- **WHAT NEEDS TO BE DONE**: Set down, word for word, only the lines from the start of the records through the line bearing "from mathutils import Vector, Matrix"; include no pictures.

- **PROVIDED RECORDS**:
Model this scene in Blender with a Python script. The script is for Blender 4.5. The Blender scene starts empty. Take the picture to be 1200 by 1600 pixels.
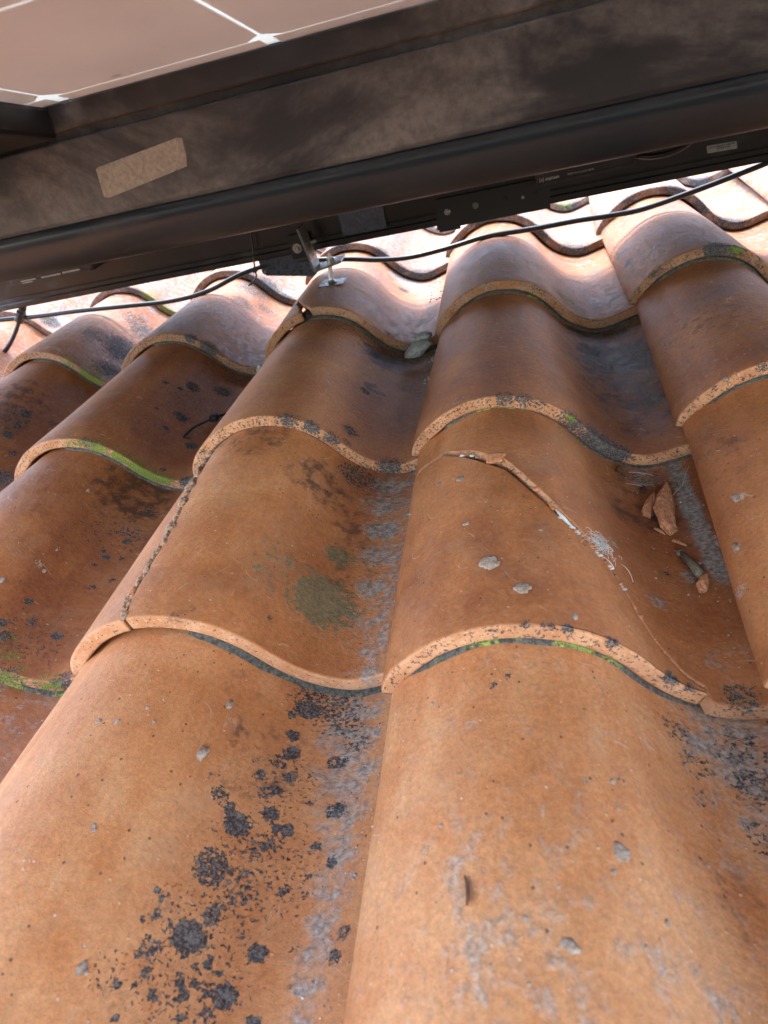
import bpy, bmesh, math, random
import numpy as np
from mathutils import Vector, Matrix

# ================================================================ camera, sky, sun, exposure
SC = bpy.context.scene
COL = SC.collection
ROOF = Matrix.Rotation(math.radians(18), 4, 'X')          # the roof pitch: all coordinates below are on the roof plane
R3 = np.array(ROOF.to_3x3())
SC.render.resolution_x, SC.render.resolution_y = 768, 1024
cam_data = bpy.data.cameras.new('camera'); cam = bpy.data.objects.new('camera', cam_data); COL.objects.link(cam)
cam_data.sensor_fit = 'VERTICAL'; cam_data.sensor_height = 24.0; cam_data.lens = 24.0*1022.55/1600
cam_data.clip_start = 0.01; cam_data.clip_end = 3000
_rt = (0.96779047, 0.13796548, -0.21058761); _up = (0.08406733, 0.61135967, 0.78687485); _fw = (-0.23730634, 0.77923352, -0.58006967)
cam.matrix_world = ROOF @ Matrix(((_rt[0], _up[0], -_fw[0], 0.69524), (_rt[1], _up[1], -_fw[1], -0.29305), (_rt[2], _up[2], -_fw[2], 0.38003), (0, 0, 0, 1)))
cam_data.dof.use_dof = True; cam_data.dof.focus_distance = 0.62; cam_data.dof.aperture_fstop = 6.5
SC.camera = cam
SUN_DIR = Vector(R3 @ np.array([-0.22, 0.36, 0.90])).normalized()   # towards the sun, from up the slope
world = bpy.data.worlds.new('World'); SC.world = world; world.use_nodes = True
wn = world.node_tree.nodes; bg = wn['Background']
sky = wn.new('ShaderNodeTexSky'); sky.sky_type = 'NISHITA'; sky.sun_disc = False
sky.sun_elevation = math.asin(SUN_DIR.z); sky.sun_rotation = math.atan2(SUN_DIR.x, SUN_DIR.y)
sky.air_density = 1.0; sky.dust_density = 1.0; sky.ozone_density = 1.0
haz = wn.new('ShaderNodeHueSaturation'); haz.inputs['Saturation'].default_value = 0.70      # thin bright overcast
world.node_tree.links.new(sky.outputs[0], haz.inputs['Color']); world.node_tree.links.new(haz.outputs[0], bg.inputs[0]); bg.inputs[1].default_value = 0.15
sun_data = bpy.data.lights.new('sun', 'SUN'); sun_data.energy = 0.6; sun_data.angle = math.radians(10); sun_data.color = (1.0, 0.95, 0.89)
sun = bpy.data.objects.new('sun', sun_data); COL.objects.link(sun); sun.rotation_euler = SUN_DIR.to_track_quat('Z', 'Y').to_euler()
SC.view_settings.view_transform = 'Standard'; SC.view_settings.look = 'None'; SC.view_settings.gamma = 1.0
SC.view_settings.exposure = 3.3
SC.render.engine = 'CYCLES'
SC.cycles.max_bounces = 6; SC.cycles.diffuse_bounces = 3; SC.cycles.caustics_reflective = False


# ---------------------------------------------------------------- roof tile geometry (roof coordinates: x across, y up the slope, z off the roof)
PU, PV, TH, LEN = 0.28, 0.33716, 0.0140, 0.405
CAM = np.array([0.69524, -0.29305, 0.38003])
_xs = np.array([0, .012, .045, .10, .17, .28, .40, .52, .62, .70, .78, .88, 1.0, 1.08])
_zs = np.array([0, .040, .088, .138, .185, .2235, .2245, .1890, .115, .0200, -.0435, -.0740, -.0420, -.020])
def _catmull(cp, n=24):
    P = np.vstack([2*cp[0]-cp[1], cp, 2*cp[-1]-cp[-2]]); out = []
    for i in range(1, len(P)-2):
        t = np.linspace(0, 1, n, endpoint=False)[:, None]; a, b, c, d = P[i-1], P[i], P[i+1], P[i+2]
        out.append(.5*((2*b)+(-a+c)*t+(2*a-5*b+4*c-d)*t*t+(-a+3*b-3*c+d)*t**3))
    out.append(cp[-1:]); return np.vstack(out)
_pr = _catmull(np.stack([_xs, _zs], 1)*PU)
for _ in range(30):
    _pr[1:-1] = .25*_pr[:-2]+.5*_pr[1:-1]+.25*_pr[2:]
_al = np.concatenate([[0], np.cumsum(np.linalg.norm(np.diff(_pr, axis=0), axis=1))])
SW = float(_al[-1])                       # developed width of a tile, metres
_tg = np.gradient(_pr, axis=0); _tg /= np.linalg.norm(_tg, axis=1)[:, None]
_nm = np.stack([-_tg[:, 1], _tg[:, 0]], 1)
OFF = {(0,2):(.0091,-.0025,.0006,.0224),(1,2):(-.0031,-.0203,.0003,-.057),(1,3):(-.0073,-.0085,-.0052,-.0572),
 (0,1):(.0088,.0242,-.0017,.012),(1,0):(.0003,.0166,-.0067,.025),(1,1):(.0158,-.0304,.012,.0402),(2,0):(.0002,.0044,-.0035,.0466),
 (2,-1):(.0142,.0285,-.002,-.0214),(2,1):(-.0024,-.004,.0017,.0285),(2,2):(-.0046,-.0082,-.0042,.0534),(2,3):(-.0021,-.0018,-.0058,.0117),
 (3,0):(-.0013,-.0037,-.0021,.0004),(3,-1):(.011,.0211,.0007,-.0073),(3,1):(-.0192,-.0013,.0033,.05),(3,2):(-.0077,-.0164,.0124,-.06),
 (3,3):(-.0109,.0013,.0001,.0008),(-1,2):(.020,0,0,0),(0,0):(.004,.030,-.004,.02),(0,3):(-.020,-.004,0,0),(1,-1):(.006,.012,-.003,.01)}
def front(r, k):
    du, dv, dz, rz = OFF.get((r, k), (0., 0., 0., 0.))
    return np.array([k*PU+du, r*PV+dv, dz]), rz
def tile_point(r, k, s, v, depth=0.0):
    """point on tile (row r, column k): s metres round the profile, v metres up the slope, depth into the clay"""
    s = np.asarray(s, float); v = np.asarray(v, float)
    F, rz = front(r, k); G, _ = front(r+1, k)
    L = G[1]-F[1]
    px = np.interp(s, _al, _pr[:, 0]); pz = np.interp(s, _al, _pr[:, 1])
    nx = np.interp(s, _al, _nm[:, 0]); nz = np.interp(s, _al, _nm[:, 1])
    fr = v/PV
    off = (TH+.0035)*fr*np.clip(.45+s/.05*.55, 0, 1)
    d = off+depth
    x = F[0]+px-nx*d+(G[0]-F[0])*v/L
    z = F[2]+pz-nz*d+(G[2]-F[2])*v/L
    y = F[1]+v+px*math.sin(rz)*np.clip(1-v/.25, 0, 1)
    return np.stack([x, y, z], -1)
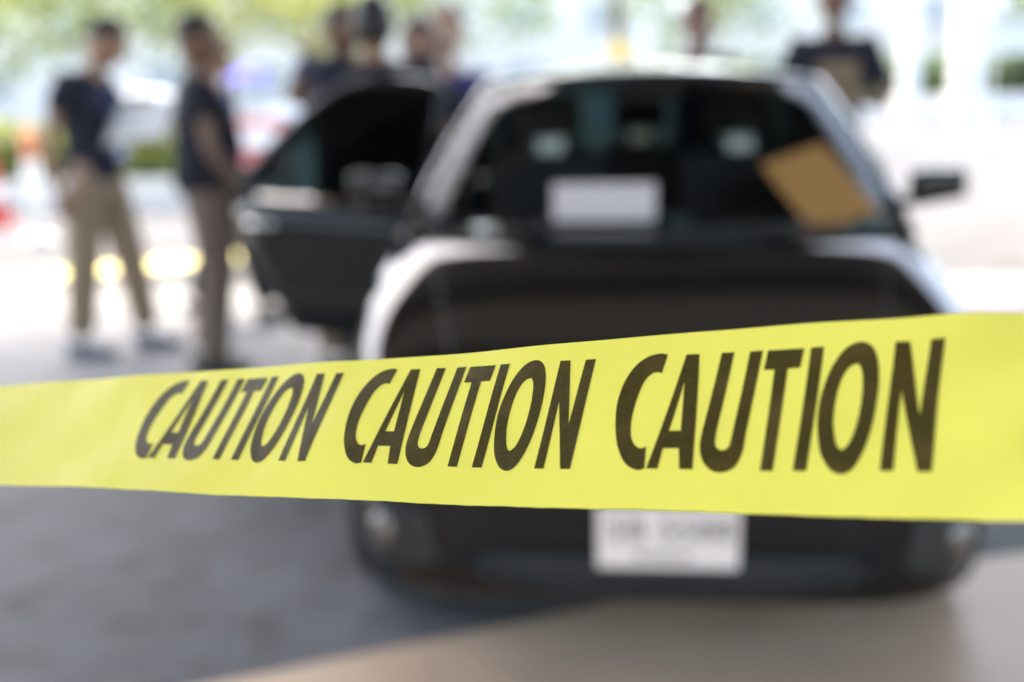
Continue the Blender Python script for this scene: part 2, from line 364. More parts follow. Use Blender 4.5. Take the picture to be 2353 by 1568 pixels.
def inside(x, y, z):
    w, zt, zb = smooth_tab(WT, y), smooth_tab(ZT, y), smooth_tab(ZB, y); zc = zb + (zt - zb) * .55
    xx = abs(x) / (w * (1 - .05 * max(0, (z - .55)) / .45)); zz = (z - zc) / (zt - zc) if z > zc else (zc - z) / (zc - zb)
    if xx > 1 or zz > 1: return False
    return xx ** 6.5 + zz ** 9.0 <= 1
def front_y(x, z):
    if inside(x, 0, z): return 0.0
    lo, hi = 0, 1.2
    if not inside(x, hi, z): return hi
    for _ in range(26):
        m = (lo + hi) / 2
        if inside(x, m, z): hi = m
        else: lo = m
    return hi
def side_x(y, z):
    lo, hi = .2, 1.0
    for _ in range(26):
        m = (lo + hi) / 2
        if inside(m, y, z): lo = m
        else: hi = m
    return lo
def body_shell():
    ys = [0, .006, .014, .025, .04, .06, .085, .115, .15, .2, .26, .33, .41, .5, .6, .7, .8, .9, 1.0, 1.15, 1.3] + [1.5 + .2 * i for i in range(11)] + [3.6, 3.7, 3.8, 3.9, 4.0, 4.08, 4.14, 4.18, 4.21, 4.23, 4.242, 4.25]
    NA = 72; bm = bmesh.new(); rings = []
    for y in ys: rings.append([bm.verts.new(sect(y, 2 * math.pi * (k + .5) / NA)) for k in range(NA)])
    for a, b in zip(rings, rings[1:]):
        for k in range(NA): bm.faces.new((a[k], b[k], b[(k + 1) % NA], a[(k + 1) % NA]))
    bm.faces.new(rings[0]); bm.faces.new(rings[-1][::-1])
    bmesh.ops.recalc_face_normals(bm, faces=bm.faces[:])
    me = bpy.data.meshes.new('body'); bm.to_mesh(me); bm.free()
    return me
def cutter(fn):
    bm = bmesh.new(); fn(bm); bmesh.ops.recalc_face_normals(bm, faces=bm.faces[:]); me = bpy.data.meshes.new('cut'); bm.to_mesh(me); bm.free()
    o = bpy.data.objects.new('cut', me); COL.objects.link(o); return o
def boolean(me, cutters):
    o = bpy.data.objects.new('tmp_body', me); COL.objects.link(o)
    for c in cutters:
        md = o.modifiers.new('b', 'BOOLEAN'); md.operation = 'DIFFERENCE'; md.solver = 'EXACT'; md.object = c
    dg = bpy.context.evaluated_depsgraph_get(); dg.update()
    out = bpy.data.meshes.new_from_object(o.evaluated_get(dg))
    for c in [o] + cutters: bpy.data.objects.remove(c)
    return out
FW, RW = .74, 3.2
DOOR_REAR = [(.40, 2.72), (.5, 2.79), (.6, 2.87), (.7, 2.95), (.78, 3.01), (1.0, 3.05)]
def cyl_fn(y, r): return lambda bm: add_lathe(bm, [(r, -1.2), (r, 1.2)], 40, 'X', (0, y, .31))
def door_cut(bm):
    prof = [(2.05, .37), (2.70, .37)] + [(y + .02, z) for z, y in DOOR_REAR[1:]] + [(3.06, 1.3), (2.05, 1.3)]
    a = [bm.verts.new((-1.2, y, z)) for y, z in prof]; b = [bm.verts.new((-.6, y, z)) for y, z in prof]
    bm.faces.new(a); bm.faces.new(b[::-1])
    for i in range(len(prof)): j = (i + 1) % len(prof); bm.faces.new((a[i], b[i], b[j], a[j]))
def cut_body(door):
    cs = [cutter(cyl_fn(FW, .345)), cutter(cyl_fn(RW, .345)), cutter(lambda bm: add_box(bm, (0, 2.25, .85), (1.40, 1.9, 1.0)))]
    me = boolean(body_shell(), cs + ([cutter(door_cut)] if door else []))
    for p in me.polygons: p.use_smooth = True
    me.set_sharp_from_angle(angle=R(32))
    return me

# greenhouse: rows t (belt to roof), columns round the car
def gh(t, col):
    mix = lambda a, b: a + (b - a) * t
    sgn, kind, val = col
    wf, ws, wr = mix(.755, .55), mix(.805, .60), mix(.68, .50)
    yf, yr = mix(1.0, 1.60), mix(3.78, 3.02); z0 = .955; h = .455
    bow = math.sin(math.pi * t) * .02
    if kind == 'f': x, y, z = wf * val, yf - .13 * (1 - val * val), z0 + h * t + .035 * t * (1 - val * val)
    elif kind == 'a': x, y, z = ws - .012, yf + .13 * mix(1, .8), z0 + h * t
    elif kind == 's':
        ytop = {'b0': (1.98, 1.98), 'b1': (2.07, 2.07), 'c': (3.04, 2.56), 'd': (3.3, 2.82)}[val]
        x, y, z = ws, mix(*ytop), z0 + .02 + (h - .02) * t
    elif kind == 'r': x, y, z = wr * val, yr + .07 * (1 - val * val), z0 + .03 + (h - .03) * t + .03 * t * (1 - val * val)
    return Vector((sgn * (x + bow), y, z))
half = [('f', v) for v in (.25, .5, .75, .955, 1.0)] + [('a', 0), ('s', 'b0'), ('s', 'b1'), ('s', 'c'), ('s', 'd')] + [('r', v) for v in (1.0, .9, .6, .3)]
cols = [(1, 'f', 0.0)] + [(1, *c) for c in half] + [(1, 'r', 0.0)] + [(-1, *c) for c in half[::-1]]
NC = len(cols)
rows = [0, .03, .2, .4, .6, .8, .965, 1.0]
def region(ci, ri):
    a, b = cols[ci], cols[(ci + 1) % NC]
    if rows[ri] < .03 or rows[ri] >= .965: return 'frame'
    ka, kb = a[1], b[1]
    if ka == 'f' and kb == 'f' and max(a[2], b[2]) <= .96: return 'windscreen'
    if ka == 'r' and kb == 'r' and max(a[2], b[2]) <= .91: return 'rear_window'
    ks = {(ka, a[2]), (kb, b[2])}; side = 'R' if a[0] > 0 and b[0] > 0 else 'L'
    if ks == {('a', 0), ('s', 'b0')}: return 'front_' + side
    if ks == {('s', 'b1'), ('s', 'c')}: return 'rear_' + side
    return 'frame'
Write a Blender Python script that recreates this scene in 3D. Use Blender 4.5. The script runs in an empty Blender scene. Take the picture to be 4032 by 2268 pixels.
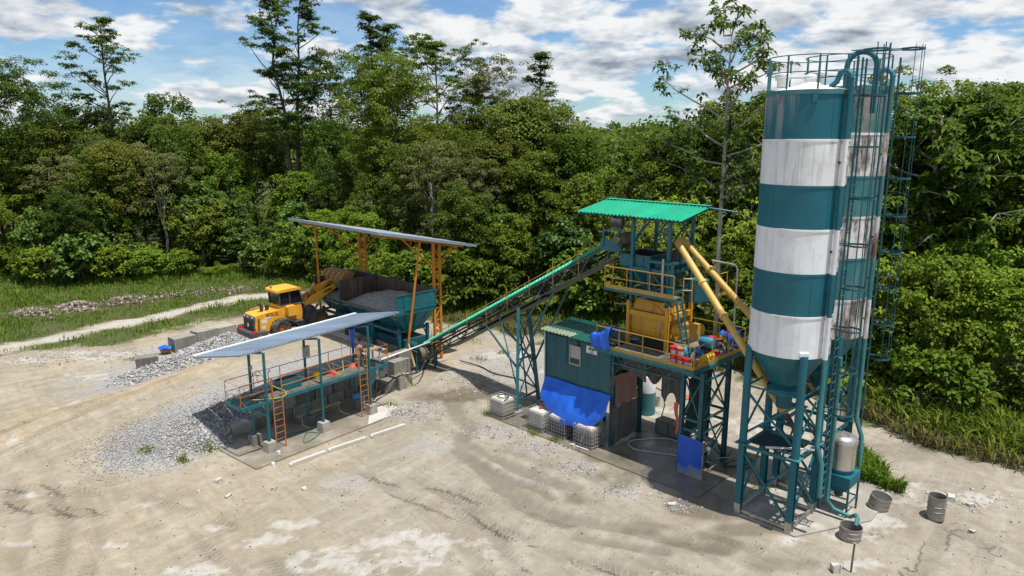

- **SOLUTION TO THE EXERCISE**:
Model this scene in Blender with a Python script. The script is for Blender 4.5. The Blender scene starts empty. Take the picture to be 1200 by 1600 pixels.
import bpy, bmesh, math, random
import numpy as np
from mathutils import Vector, Matrix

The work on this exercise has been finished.